Kulağa Tanıdık Gelen Keşif Önemli Bir Kilometre Taşı
|
|
Parlak ve çok genç bir yıldız olan HR8799. Bu yıldızın gezegenlerinden birinden gelen ışık (daire içinde) doğrudan yakalanmış durumda. Böyle bir şey, güneşdışı bir gezegende bir ilk. |
(GEZEGEN AVI) - Avrupa Güney Gözlemevi (ESO)'nde çalışan bilim insanları kısa
bir süre önce bir duyuru yayımlayıp, Şili'de yer alan Çok Büyük Teleskop (VLT)'u
kullanarak ilk defa olarak güneşdışı bir gezegenden gelen ışığın doğrudan
tayfını kaydettiklerini bildirdiler. Bu buluş gökbilim toplumunda dikkate
değer bir ilgi topladı; ancak sıradan bir gözlemci açısından bakıldığında
bu haber biraz kafa karıştırıcı olabilir. Nihayetinde, bu zaten daha
önce yapılmamış mıydı?
Jet İtiş Gücü laboratuarı (JPL) bilimcilerinden Stephen Edberg, farkın detaylar
içerisinde gizli olduğunu şöyle açıklıyor "Bu çalışma güneşdışı bir gezegenin
havaküre tayfını elde edebilmek için ana yıldızdan gelen ışığı çıkarmak zorunda
kalmadan, gezegen havaküresinin doğrudan incelenmesi açısından bir ilk". Daha
önce yapılan hesaplamalarda, yıldızdan gelen ışık güneşdışı gezegen hem arkasındayken
hem de önündeyken ölçülüyor ve daha sonra da aradaki fark bulunuyordu. Edberg'e
göre "Bu çalışma, gezegenlerin, içerisinde oluştuğuna inanılan bir toz diski
içerisinde oluştuğu düşünülen bir güneşdışı gezegenin bu açıdan incelenmesi
bakımından da bir ilkti". Gelen ilk sonuçlar, bir kahverengi cüce yıldızın etrafında
dolanan bir gezegen bildirmektedir ki; bu çift büyük bir olasılıkla bir ikili
yıldız şeklinde oluşmuştur. Yani, gezegenleri olan bir yıldız ile aynı süreçten
geçmemiştir.
Yapılan ölçümün kendisi kadar etkileyici olan bir diğer şey ise bu kadar hassas
bir görüntü çekebilmek, özellikle de yer temelli bir teleskoptan çekebilmek
için gereken emektir. "Bu keşif, muhteşem uyarlanabilir merceklere, yani bilgisayarları,
mekanik hareket düzeneklerini ve de Dünya havaküresinin sebep olduğu göz kırpmalarını,
yani bozucu etkiyi gidermek için gerekli mercekleri birleştiren bir sistem
gerektirdi" diyor ve devam ediyor "Bu uyarlanabilir mercek sistemi, yıldız
ve gezegenin görüntüsünü sabit tutarak, gezegen görüntüsünün göz kırpıp duran
yıldızın kör edici ışığı içerisinde yok olmasını engelleyip, tayfçeker adı
verilen aygıt içerisine aktarılabilmesini sağladı".

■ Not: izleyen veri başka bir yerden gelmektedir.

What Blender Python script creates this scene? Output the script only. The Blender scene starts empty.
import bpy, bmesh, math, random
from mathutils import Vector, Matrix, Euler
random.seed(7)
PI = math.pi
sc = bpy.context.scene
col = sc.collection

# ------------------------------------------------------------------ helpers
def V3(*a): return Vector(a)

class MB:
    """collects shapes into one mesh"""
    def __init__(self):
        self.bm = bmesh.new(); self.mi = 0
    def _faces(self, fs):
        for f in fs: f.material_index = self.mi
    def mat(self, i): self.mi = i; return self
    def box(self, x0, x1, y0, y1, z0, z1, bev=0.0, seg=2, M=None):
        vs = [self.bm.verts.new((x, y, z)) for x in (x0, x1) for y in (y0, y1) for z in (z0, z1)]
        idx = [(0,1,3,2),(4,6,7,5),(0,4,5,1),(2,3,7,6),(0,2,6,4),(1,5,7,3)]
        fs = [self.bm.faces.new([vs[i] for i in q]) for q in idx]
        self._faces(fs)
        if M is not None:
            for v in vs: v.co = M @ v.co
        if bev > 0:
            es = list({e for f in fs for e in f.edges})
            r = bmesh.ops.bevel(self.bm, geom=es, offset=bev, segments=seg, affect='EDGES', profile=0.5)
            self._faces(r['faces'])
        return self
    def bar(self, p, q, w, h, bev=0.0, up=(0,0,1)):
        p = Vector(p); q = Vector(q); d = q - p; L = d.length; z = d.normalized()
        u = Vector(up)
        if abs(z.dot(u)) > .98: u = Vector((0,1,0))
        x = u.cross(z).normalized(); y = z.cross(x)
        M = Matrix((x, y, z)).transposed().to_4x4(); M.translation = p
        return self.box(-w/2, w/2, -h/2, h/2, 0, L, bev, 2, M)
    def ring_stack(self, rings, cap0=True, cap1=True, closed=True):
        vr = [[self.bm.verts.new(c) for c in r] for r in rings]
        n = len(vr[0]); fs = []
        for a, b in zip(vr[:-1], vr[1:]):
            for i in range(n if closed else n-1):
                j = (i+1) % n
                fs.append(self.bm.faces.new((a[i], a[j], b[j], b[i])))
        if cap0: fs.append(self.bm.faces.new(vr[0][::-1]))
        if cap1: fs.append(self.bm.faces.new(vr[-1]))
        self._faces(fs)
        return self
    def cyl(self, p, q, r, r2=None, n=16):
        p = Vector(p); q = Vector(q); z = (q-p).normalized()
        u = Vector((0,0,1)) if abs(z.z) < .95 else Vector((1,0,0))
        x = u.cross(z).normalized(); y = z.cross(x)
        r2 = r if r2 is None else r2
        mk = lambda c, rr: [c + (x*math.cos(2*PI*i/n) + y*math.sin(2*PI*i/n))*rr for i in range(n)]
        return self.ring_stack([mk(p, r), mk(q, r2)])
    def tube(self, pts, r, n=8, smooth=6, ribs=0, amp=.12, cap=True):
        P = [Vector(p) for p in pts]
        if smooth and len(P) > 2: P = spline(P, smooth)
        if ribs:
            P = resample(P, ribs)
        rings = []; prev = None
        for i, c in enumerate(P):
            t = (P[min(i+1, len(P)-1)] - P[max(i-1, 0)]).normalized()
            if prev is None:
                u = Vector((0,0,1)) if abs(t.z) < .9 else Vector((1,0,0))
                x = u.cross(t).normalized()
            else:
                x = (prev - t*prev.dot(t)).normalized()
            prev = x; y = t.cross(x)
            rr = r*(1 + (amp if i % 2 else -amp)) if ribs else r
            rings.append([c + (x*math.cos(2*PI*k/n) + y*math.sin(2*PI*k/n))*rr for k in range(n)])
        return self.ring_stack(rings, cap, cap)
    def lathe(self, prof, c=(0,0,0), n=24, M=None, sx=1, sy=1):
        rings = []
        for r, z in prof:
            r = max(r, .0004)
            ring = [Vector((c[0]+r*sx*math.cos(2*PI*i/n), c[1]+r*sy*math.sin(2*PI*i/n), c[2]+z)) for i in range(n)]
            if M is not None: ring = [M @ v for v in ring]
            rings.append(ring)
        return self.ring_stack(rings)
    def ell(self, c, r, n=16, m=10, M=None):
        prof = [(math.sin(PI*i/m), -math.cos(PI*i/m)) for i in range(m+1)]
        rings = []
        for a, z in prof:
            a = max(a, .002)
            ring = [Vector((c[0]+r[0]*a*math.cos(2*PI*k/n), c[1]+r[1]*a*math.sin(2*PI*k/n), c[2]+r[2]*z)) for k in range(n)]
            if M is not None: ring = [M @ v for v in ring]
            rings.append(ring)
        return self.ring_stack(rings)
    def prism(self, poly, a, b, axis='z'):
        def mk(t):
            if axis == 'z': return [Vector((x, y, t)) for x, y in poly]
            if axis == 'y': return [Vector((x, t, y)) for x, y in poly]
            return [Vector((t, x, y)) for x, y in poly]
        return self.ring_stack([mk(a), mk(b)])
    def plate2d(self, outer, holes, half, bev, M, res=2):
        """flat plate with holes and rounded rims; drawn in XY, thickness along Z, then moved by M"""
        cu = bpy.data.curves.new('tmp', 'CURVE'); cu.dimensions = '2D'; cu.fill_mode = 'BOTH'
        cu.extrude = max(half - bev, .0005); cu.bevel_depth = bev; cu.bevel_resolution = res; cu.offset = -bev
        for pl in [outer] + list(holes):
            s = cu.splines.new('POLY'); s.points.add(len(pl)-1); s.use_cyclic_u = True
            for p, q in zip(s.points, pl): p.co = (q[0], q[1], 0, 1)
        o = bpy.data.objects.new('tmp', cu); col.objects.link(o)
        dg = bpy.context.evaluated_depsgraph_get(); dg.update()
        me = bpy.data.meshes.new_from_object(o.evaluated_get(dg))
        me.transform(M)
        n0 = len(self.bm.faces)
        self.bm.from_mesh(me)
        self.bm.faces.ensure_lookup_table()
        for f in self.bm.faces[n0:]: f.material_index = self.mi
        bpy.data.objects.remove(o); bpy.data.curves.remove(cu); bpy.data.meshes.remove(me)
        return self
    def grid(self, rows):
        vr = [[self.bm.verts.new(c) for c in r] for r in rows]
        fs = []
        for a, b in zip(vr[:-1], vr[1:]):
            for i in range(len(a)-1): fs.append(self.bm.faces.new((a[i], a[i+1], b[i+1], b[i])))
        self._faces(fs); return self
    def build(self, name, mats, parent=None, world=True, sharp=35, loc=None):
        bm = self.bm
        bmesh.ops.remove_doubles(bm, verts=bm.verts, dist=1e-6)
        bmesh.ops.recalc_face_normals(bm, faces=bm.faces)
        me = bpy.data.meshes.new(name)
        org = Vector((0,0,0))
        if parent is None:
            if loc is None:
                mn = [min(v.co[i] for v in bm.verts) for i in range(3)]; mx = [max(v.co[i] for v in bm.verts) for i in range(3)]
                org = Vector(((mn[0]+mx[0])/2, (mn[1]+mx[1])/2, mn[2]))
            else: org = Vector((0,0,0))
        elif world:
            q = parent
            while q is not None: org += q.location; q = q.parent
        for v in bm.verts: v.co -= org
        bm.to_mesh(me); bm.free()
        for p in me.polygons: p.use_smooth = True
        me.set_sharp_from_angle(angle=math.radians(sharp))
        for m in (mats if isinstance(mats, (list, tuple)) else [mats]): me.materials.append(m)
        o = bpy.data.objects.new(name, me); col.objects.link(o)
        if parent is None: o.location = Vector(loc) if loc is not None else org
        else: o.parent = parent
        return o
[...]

Bilim insanları, uzaktaki gezegenin havaküresini inceleyebilmek için tayfçekerden
gelen bu verileri kullanmaktadır. Edberg, konuyla ilgili olarak "Tayfçeker,
yağmurun beyaz güneş ışığını gökkuşağına çevirmesine benzer olarak gezegenden
ışığı bileşen renklerine ayırmaktadır" diyor ve devam ediyor "Böyle bir araştırma
gökbilimcilerin gezegen havaküresini oluşturan gazları ve bunların miktarlarını
tespit edebilmelerine imkân sağlamaktadır".

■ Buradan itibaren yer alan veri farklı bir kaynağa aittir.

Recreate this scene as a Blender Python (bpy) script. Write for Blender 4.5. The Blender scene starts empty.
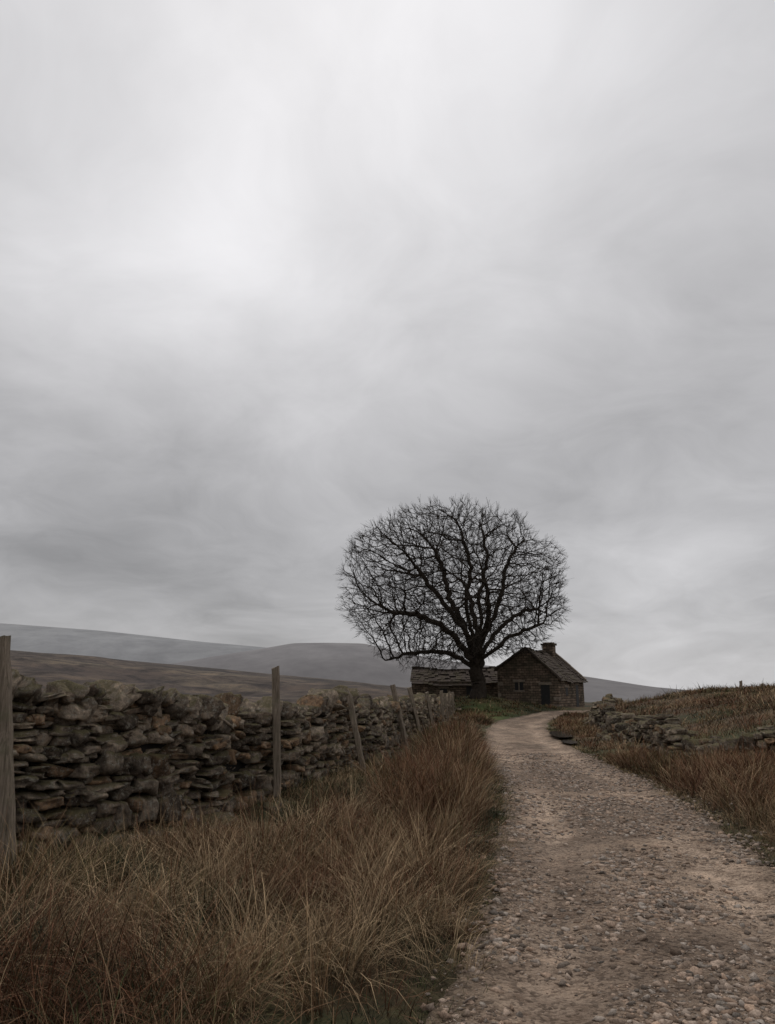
import bpy, math, random
import numpy as np
from mathutils import Vector, Matrix
rng=np.random.default_rng(7); random.seed(7)
scene=bpy.context.scene
scene.view_settings.view_transform='Standard'; scene.view_settings.look='None'
scene.view_settings.exposure=0; scene.view_settings.gamma=1

# ---------------------------------------------------------------- helpers
def hash3(ix,iy,iz,seed=0):
    n=(ix.astype(np.int64)*374761393+iy.astype(np.int64)*668265263+iz.astype(np.int64)*2147483647+seed*1442695041)&0xFFFFFFFF
    n=((n^(n>>13))*1274126177)&0xFFFFFFFF
    n=(n^(n>>16))&0xFFFFFFFF
    n=(n*2246822519)&0xFFFFFFFF
    return ((n^(n>>15))&0xFFFFFF)/float(0xFFFFFF)
def vnoise(x,y,z=None,seed=0):
    x=np.asarray(x,float); y=np.asarray(y,float)
    z=np.zeros_like(x) if z is None else np.asarray(z,float)
    ix,iy,iz=np.floor(x),np.floor(y),np.floor(z)
    fx,fy,fz=x-ix,y-iy,z-iz
    ix,iy,iz=ix.astype(np.int64),iy.astype(np.int64),iz.astype(np.int64)
    ux,uy,uz=[f*f*(3-2*f) for f in (fx,fy,fz)]
    r=0
    for a in (0,1):
        for b in (0,1):
            for c in (0,1):
                w=(ux if a else 1-ux)*(uy if b else 1-uy)*(uz if c else 1-uz)
                r=r+w*hash3(ix+a,iy+b,iz+c,seed)
    return r*2-1
def fbm(x,y,oct=3,seed=0):
    r=0;a=1;f=1;t=0
    for i in range(oct):
        r=r+a*vnoise(x*f+i*17.3,y*f-i*9.1,seed=seed+i); t+=a; a*=.5; f*=2.1
    return r/t
def smooth(t):
    t=np.clip(t,0,1); return t*t*(3-2*t)
def catmull(pts,n=8):
    P=np.array(pts,float); P=np.vstack([2*P[0]-P[1],P,2*P[-1]-P[-2]]); out=[]
    for i in range(1,len(P)-2):
        for k in range(n):
            t=k/n
            out.append(.5*((2*P[i])+(-P[i-1]+P[i+1])*t+(2*P[i-1]-5*P[i]+4*P[i+1]-P[i+2])*t*t+(-P[i-1]+3*P[i]-3*P[i+1]+P[i+2])*t**3))
    out.append(P[-2]); return np.array(out)
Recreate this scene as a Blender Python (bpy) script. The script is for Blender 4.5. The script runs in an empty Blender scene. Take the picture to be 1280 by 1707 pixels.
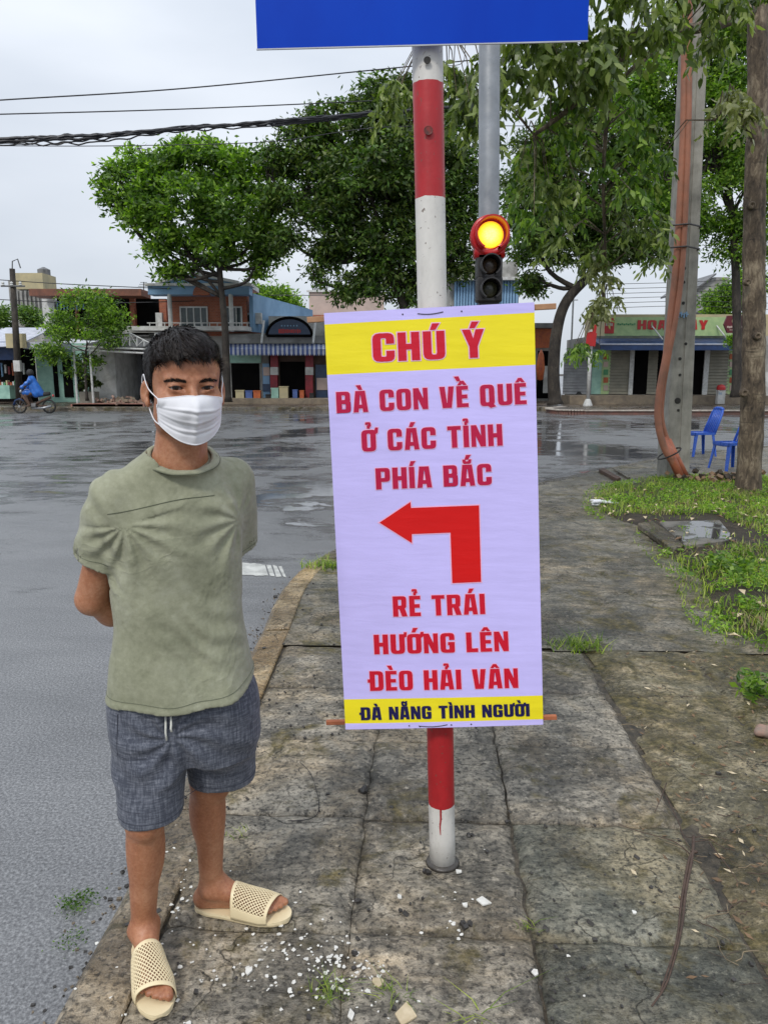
import bpy, bmesh, math, random, unicodedata
import numpy as np
from mathutils import Vector, Matrix, noise, geometry
from mathutils.bvhtree import BVHTree

R = math.radians
C = bpy.context.scene.collection
sc = bpy.context.scene
random.seed(7)
rng = np.random.default_rng(7)

# ------------------------------------------------------------------ camera
FPX, PITCH, HC = 1250.0, R(10.5), 1.53       # focal length in photograph pixels, tilt, height over the pavement
cam_d = bpy.data.cameras.new('camera')
cam = bpy.data.objects.new('camera', cam_d); C.objects.link(cam)
cam.location = (0, 0, HC); cam.rotation_euler = (R(90) - PITCH, 0, 0)
cam_d.sensor_fit = 'VERTICAL'; cam_d.sensor_height = 36; cam_d.sensor_width = 27
cam_d.lens = FPX / 1707 * 36
cam_d.clip_end = 2000; cam_d.clip_start = .05
sc.camera = cam

# ------------------------------------------------------------------ sky, sun, exposure
SUN_EL, SUN_AZ = R(48), R(205)               # azimuth from +Y, clockwise: behind the camera, to the left
w = bpy.data.worlds.new('World'); sc.world = w; w.use_nodes = True
nt = w.node_tree; nt.nodes.clear()
def N(t, **k):
    n = nt.nodes.new(t)
    for a, b in k.items(): setattr(n, a, b)
    return n
out = N('ShaderNodeOutputWorld'); bg = N('ShaderNodeBackground')
sky = N('ShaderNodeTexSky'); sky.sky_type = 'NISHITA'; sky.sun_disc = False
sky.sun_elevation = SUN_EL; sky.sun_rotation = SUN_AZ
bg.inputs['Strength'].default_value = .10
tc = N('ShaderNodeTexCoord'); sep = N('ShaderNodeSeparateXYZ')
nt.links.new(tc.outputs['Generated'], sep.inputs[0])
cr = N('ShaderNodeMapRange'); cr.inputs[1].default_value = 0; cr.inputs[2].default_value = 1
cr.inputs[3].default_value = 1.0; cr.inputs[4].default_value = 2.0
nt.links.new(sep.outputs['Z'], cr.inputs[0])
mp = N('ShaderNodeMapping'); mp.inputs['Scale'].default_value = (1.2, 1.2, 4.0)
nz = N('ShaderNodeTexNoise'); nz.inputs['Scale'].default_value = 1.3; nz.inputs['Detail'].default_value = 5; nz.inputs['Roughness'].default_value = .45
nt.links.new(tc.outputs['Generated'], mp.inputs[0]); nt.links.new(mp.outputs[0], nz.inputs['Vector'])
ramp = N('ShaderNodeValToRGB')
ramp.color_ramp.elements[0].position = .32; ramp.color_ramp.elements[0].color = (3.75, 4.2, 4.85, 1)
ramp.color_ramp.elements[1].position = .68; ramp.color_ramp.elements[1].color = (5.9, 6.25, 6.8, 1)
nt.links.new(nz.outputs['Fac'], ramp.inputs[0])
vm = N('ShaderNodeVectorMath', operation='SCALE')
nt.links.new(ramp.outputs[0], vm.inputs[0]); nt.links.new(cr.outputs[0], vm.inputs['Scale'])
mx = N('ShaderNodeMixRGB'); mx.inputs[0].default_value = .93          # a closed cloud deck over the clear sky
nt.links.new(sky.outputs[0], mx.inputs[1]); nt.links.new(vm.outputs[0], mx.inputs[2])
nt.links.new(mx.outputs[0], bg.inputs['Color']); nt.links.new(bg.outputs[0], out.inputs[0])

sl = bpy.data.lights.new('sun', 'SUN'); sl.energy = 1.5; sl.angle = R(10); sl.color = (1, .96, .9)
sun = bpy.data.objects.new('sun', sl); C.objects.link(sun)
sdir = Vector((math.sin(SUN_AZ) * math.cos(SUN_EL), math.cos(SUN_AZ) * math.cos(SUN_EL), math.sin(SUN_EL)))
sun.rotation_euler = sdir.to_track_quat('Z', 'Y').to_euler(); sun.location = (0, -5, 12)
sc.view_settings.view_transform = 'Standard'; sc.view_settings.look = 'None'
sc.view_settings.exposure = 0.28; sc.view_settings.gamma = 1; sc.view_settings.use_curve_mapping = False
sc.cycles.max_bounces = 6; sc.cycles.transparent_max_bounces = 8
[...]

Jüpiter kütlesinin 7 ilâ 10 katı büyüklüğünde bir kütleye sahip olan ve yeni
yeni araştırılan bu gezegen, büyük bir ihtimalle Dünya ile herhangi bir benzerliğe
sahip değildir. Ancak bu yeni keşif, gökbilimcilerin yalnızca yoğun ve hızlı
bir biçimde yeni güneşdışı gezegenler bulmakla kalmadıklarına, aynı zamanda
bu gezegenlerin nelerden meydana geldiklerini de bulabildiklerine işaret etmektedir.